Bennet, Neguse, Colorado Delegation Urge IRS to Not Tax TABOR Refunds

Washington, D.C. — Colorado U.S. Senator Michael Bennet, chair of the U.S. Senate Finance Committee’s Subcommittee on Taxation and IRS Oversight, joined Colorado U.S. Representative Joe Neguse and Colorado’s bipartisan Congressional delegation to urge the Internal Revenue Service (IRS) to follow a thirty-year precedent and not tax Colorado Taxpayer’s Bill of Rights (TABOR) refunds. 

“TABOR has been part of Colorado’s Constitution since 1992. It requires the State to return excess state revenues from sales tax that the State has not been authorized to retain. [...] Until the recent proposed guidance by the Internal Revenue Service (IRS), TABOR refunds have never been considered federal taxable income, regardless of whether these sales tax refunds are issued through income tax returns, and that process should have no impact on the IRS’s decision on how the proposed guidance will impact TABOR refund payments,” wrote the lawmakers. 

In August, the IRS issued a policy proposal that would potentially require Coloradans to pay taxes on future TABOR refunds and is now accepting public feedback on the proposed guidance. Approved by voters in 1992, the TABOR Amendment mandated the State of Colorado to refund excess state revenue – collected through property, gas, and sales taxes as well as fees – back to Coloradans.

Bennet has repeatedly pushed the IRS not to tax Colorado’s TABOR payments. In February, Bennet called on then-acting IRS Commissioner Douglas O’Donnell to continue treating TABOR payments as nontaxable after the IRS asked Coloradans to stop filing their taxes until they determined how to handle TABOR payments. Following Bennet’s call, the IRS announced its decision to not tax 2022 TABOR payments. In April and again last month, Bennet urged IRS Commissioner Danny Werfel to follow three decades of precedent and not tax TABOR refunds. 

In addition to Bennet and Neguse, Colorado U.S. Senator John Hickenlooper and Colorado U.S. Representatives Diana DeGette, Doug Lamborn, Jason Crow, Lauren Boebert, Brittany Pettersen, and Yadira Caraveo co-signed the letter.
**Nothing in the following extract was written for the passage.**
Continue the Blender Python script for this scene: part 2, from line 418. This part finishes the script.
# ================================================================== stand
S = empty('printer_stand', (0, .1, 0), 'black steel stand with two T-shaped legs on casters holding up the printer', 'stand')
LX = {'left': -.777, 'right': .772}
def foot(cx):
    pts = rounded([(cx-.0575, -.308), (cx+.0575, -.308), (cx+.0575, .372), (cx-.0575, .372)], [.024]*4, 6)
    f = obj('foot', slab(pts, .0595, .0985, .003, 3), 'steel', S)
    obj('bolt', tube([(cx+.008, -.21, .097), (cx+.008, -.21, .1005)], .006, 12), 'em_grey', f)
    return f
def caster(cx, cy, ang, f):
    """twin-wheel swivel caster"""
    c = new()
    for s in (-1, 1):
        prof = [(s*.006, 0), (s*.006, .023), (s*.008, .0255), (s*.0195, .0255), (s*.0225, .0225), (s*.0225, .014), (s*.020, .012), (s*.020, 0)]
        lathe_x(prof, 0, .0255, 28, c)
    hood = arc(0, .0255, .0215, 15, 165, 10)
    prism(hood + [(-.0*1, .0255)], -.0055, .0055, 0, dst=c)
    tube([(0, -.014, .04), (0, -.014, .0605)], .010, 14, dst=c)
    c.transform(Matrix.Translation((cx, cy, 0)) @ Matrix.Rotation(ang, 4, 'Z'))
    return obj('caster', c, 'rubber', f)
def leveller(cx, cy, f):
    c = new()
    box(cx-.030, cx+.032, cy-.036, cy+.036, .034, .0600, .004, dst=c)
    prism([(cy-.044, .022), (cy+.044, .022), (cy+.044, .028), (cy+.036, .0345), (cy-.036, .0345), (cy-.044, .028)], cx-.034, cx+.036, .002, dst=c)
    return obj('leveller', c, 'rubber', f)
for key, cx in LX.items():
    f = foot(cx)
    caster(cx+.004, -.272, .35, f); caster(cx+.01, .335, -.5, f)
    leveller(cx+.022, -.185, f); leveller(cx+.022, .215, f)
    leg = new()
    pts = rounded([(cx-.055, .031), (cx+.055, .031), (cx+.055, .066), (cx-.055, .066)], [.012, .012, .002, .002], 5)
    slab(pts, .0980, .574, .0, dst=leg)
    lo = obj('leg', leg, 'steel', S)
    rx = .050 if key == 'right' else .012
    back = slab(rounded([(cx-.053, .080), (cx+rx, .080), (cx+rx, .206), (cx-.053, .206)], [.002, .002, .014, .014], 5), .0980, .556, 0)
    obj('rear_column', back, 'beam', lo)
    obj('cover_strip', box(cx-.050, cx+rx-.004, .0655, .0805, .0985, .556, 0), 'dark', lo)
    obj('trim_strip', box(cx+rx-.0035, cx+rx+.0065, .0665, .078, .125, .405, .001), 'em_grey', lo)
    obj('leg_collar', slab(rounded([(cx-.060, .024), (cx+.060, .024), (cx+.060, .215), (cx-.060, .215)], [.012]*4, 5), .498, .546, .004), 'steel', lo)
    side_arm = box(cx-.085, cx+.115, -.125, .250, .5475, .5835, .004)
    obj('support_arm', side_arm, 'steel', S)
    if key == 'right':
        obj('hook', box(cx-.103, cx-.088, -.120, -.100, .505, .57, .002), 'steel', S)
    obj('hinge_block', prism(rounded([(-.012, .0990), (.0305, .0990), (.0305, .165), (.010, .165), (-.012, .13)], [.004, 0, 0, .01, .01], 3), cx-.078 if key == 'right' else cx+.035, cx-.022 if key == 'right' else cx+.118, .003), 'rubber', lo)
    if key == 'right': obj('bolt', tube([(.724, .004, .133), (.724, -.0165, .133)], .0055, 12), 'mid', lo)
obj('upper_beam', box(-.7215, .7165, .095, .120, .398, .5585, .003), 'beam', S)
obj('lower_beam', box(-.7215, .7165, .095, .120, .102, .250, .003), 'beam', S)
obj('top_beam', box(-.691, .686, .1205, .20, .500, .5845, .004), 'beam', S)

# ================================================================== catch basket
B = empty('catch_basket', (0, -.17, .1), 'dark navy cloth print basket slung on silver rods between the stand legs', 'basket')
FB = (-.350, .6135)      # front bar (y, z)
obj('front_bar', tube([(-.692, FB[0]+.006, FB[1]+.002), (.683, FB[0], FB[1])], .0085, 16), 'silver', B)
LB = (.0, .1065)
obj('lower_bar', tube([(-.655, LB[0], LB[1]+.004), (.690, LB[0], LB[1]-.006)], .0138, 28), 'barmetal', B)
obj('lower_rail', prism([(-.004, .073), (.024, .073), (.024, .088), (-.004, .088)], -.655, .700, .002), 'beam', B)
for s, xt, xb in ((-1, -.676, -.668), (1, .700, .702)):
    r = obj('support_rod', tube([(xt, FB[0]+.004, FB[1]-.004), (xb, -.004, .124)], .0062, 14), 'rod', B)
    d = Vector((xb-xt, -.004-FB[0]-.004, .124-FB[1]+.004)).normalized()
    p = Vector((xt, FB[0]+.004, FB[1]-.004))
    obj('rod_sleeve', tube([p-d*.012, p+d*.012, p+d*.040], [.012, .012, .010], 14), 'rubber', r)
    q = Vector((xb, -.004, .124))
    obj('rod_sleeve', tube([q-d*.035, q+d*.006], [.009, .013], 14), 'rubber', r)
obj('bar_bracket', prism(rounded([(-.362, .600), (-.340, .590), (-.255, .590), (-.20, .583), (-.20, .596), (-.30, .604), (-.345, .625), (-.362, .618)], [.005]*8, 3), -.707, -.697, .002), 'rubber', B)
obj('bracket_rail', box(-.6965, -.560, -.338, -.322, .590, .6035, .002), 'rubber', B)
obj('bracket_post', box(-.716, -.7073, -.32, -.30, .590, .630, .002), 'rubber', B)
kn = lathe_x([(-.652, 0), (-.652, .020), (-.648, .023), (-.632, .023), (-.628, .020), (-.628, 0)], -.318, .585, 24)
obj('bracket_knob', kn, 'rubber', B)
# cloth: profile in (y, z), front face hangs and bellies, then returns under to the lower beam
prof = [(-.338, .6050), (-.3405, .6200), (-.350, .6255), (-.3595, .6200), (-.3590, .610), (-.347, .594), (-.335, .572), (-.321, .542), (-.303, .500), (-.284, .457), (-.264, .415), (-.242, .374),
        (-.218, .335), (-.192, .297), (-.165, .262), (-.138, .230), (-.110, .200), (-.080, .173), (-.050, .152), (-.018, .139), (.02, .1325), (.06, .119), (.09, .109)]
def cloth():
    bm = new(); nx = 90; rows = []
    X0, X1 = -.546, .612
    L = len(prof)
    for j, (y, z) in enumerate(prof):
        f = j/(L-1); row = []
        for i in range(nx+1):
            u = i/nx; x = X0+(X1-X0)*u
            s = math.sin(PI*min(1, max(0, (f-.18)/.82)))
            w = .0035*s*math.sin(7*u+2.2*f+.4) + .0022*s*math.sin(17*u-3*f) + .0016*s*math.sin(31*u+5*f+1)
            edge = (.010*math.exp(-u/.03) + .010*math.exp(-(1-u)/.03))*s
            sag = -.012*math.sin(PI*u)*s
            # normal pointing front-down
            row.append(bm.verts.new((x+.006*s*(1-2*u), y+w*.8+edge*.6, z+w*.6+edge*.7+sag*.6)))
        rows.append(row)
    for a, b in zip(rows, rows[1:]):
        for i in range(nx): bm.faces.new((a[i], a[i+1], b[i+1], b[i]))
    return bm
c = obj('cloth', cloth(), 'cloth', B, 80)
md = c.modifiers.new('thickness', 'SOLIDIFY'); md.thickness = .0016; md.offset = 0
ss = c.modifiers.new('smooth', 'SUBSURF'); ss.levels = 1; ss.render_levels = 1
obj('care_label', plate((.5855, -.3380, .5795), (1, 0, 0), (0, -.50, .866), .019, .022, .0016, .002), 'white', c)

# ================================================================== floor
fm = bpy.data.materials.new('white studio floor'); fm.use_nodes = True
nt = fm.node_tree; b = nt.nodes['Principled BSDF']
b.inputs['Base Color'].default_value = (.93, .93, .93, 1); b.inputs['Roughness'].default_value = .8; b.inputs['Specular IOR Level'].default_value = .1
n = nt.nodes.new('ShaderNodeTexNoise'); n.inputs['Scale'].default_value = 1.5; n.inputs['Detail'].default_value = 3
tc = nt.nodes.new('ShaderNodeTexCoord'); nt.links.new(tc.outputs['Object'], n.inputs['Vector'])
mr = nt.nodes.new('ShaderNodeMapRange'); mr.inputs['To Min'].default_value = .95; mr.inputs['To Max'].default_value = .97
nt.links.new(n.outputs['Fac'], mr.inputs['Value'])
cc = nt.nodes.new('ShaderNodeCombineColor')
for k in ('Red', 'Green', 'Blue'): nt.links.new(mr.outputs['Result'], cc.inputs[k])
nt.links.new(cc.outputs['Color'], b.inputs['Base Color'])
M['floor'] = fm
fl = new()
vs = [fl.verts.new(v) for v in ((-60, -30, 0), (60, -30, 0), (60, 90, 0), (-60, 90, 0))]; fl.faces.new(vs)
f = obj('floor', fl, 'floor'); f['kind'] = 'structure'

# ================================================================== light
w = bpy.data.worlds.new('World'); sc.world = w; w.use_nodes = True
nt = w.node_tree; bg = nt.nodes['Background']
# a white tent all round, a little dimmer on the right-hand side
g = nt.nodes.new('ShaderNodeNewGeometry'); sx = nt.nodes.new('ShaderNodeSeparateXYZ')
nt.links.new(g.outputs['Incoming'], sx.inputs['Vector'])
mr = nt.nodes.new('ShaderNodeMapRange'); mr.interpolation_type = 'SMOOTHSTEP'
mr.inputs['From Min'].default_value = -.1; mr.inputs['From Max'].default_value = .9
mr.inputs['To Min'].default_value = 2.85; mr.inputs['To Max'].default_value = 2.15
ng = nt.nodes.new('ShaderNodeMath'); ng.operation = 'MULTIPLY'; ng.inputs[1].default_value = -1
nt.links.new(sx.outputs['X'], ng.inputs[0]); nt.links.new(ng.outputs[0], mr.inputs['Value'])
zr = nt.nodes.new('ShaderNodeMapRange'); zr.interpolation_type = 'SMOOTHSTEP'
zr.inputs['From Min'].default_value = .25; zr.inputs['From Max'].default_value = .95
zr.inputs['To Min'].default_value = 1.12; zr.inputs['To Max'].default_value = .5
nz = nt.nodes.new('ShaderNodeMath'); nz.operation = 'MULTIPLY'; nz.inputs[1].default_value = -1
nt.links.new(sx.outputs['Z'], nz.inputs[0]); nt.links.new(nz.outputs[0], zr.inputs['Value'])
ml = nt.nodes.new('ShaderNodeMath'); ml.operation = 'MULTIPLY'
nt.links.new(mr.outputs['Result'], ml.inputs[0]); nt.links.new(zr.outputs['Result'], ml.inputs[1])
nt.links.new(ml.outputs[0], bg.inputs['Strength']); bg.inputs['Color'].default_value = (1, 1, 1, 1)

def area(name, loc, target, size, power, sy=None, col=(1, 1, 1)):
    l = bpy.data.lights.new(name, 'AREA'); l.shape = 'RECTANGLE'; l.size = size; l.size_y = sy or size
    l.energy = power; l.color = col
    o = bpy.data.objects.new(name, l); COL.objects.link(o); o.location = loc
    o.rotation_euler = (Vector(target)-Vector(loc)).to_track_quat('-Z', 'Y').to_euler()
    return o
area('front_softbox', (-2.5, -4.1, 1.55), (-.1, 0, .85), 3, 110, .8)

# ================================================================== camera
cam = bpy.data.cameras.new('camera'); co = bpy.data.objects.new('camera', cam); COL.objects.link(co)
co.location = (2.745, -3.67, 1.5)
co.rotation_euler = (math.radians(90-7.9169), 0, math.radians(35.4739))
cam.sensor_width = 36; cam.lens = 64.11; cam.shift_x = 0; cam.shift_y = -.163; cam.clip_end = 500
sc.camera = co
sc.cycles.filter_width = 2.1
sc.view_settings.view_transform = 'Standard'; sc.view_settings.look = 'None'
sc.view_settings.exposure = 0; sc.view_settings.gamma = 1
The text of the letter is available HERE and below.

Dear Commissioner Werfel:

As you consider how to apply recent Internal Revenue Service (IRS) guidance (Notice 2023-56) to Colorado, we urge you not to tax Colorado Taxpayer’s Bill of Rights (TABOR) refunds. Colorado passed the TABOR amendment in 1992, limiting the amount of tax revenue retained by the State and refunding the excess revenue to our taxpayers. The IRS has never treated TABOR refunds as income subject to tax. The IRS’s historical practice makes good sense in lieu of its traditional recognition of states’ prerogatives to design and administer tax refunds. The IRS should not change course now.

We urge the IRS not to abandon 30 years of precedent, and we hope you can resolve the current ambiguity so that Colorado’s taxpayers do not face further confusion to say nothing of the nightmarish burden of an unprecedented tax. We would welcome the opportunity to meet with you at your earliest convenience to discuss this matter.